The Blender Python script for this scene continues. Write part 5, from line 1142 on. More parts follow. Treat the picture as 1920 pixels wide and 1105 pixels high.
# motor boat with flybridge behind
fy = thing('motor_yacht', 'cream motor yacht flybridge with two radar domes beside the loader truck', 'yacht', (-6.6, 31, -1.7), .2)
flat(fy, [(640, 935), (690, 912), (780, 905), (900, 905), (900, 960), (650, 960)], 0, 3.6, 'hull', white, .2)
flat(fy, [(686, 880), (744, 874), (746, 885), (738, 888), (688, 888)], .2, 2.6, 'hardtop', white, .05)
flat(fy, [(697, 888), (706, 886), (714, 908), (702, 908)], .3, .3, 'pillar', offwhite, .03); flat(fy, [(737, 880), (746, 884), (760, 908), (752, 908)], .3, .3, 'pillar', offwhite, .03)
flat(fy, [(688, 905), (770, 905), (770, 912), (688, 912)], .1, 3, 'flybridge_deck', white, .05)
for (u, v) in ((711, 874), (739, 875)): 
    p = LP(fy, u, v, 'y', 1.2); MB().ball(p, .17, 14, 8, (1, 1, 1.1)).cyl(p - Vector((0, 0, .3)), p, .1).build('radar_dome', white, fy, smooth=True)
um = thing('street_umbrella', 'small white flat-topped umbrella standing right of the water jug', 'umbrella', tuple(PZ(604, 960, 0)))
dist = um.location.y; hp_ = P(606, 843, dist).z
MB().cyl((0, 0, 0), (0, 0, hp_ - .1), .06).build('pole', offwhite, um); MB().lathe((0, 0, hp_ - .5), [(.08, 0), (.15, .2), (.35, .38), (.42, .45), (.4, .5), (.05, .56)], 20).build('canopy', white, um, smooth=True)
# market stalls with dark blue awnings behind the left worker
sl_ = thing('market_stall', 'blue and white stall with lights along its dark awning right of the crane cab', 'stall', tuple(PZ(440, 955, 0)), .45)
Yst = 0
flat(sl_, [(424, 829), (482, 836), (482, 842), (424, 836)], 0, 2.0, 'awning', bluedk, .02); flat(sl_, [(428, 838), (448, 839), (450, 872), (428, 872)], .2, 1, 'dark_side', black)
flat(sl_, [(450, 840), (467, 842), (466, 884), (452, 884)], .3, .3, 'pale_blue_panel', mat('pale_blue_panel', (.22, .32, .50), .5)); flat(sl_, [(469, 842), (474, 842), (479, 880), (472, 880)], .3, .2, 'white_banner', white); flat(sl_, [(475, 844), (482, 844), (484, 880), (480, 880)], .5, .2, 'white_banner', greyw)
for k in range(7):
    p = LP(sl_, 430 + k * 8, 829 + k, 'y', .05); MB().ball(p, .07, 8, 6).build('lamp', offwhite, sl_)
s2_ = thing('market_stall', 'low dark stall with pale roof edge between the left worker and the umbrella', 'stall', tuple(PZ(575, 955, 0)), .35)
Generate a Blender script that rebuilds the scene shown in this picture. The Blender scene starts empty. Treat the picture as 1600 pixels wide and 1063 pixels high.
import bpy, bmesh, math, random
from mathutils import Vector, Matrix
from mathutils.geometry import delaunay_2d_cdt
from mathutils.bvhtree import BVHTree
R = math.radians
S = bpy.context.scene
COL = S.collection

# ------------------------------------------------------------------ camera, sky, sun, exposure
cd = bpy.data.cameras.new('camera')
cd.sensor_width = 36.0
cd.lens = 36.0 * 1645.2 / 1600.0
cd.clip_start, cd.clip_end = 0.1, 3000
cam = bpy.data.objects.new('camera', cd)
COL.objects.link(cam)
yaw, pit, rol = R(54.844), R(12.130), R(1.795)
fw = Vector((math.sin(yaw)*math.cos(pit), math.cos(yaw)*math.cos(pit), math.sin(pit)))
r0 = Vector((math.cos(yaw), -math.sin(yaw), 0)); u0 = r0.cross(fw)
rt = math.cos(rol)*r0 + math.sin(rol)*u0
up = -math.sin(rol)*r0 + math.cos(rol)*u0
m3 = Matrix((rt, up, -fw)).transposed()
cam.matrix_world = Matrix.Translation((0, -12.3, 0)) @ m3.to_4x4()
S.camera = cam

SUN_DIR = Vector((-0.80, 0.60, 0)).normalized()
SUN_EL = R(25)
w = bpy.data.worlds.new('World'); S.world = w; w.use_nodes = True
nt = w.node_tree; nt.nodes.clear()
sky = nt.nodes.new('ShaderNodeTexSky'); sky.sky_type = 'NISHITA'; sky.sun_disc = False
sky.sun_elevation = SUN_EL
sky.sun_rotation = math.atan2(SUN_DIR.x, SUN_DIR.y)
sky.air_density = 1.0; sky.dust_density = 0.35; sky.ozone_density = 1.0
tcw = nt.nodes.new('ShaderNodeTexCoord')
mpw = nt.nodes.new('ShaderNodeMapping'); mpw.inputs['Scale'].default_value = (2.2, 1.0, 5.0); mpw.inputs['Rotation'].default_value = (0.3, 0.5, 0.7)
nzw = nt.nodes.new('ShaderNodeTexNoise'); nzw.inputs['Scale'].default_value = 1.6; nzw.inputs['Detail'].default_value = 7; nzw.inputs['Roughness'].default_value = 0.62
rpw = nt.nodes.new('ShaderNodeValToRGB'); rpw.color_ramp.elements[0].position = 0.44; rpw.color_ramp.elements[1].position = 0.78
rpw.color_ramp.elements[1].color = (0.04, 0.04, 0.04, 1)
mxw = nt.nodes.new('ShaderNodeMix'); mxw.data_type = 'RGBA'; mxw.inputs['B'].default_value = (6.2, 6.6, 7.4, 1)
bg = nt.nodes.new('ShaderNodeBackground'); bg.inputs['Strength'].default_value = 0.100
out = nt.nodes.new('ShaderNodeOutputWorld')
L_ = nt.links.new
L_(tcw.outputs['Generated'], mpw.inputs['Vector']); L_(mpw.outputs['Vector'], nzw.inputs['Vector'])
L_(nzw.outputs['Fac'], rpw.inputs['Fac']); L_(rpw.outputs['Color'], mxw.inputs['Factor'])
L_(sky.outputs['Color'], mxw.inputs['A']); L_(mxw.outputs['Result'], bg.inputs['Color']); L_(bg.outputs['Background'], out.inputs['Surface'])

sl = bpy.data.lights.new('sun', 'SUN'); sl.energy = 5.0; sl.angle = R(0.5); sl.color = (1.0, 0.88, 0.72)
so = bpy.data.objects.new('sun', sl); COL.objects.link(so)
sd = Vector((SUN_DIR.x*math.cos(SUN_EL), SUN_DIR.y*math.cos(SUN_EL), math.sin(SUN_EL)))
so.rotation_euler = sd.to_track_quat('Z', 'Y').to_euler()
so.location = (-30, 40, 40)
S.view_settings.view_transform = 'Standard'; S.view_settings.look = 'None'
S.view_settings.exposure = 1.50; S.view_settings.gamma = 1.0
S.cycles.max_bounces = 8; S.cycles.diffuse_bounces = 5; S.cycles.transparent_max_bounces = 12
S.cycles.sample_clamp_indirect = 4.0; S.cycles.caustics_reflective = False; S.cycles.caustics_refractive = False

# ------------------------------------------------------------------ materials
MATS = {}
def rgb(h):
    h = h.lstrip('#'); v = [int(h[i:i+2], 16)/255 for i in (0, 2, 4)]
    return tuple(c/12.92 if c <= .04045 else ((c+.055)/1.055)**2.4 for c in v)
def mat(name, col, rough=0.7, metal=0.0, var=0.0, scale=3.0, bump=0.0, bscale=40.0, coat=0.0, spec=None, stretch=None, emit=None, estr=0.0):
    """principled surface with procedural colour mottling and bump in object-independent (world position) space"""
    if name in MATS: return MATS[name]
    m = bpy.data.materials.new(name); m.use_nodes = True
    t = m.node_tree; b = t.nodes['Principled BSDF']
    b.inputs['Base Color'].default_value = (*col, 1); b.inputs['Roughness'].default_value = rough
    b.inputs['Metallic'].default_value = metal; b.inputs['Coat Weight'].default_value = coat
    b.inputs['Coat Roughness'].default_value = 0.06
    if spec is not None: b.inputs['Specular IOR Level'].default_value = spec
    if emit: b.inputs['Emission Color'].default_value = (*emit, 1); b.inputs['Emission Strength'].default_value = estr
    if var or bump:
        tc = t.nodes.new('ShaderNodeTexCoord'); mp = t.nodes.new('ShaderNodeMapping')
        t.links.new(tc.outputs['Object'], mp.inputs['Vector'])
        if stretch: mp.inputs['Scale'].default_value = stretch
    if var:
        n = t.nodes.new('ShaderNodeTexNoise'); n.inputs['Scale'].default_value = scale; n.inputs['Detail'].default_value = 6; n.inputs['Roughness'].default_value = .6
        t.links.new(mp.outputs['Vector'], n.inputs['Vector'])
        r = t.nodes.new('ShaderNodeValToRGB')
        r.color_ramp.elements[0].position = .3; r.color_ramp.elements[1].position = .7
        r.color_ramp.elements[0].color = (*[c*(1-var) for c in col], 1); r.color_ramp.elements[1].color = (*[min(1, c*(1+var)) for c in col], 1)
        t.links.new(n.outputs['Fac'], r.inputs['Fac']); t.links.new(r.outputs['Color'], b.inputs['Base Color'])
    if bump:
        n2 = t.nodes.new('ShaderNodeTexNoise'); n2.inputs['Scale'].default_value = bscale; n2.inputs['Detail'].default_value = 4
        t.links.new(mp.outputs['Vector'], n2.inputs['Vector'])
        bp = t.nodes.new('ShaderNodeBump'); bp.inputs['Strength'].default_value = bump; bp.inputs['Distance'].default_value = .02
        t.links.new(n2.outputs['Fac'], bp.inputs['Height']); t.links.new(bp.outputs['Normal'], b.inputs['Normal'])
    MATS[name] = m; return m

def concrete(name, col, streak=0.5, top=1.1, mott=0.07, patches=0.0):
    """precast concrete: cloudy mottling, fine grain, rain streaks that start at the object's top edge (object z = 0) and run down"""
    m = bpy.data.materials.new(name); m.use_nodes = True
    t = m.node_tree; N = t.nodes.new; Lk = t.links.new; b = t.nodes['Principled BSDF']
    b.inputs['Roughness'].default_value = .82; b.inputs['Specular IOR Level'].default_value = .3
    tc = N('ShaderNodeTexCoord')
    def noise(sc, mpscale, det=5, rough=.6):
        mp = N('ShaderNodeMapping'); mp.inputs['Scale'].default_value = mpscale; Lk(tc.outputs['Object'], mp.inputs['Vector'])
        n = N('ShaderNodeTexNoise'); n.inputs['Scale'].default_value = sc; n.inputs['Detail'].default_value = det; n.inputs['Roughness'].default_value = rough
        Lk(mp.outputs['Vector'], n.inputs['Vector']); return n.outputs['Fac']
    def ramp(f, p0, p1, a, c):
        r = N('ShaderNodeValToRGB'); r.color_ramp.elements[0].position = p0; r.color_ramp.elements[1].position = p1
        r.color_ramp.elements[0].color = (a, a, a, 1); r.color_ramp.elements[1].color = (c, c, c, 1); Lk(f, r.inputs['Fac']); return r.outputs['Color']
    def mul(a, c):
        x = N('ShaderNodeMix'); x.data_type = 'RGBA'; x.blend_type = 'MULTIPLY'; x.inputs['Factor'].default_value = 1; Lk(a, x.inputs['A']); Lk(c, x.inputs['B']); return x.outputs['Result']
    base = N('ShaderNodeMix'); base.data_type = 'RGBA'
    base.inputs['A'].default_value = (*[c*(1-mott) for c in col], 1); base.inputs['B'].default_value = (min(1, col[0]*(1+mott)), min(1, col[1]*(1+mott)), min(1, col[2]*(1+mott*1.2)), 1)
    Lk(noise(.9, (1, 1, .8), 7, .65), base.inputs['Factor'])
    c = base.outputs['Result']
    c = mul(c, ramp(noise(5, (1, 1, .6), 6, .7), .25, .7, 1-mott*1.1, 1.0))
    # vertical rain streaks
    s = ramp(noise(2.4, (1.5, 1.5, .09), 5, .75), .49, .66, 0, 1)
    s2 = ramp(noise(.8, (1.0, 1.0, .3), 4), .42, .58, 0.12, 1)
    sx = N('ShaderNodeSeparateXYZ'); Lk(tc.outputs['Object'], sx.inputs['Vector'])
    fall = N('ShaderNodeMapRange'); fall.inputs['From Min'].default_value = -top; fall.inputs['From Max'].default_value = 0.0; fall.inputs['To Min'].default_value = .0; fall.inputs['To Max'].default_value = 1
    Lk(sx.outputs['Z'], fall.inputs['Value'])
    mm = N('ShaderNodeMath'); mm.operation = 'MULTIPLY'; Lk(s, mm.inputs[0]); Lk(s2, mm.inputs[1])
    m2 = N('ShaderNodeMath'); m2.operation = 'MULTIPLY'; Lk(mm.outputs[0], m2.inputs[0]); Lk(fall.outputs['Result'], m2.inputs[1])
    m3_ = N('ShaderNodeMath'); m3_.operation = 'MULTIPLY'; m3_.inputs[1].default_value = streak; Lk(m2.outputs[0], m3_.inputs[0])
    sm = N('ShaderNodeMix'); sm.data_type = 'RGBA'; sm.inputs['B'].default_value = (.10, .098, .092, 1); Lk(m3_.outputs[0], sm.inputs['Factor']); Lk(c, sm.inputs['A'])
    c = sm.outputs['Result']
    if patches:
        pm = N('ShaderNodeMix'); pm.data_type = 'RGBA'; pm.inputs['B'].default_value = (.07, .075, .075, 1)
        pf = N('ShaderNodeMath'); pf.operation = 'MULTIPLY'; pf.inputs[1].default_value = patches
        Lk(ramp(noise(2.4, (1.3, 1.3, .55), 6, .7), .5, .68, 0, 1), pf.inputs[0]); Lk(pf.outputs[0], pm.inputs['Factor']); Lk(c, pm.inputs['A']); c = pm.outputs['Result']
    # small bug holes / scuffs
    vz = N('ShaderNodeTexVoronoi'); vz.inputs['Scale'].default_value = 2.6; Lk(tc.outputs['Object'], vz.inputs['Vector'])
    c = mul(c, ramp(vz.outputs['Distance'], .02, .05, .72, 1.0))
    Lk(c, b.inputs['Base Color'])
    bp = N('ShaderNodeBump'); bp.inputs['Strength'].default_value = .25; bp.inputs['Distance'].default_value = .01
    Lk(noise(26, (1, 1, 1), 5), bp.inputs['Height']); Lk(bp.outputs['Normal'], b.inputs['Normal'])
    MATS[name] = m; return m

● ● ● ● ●

▶ **Given problem**:
Nothing outside the span should appear: copy exactly from the line with "Generate a Blender" through the line with "COL = S.collection".

▶ **Complete output**:
Generate a Blender script that rebuilds the scene shown in this picture. The Blender scene starts empty. Treat the picture as 1600 pixels wide and 1063 pixels high.
import bpy, bmesh, math, random
from mathutils import Vector, Matrix
from mathutils.geometry import delaunay_2d_cdt
from mathutils.bvhtree import BVHTree
R = math.radians
S = bpy.context.scene
COL = S.collection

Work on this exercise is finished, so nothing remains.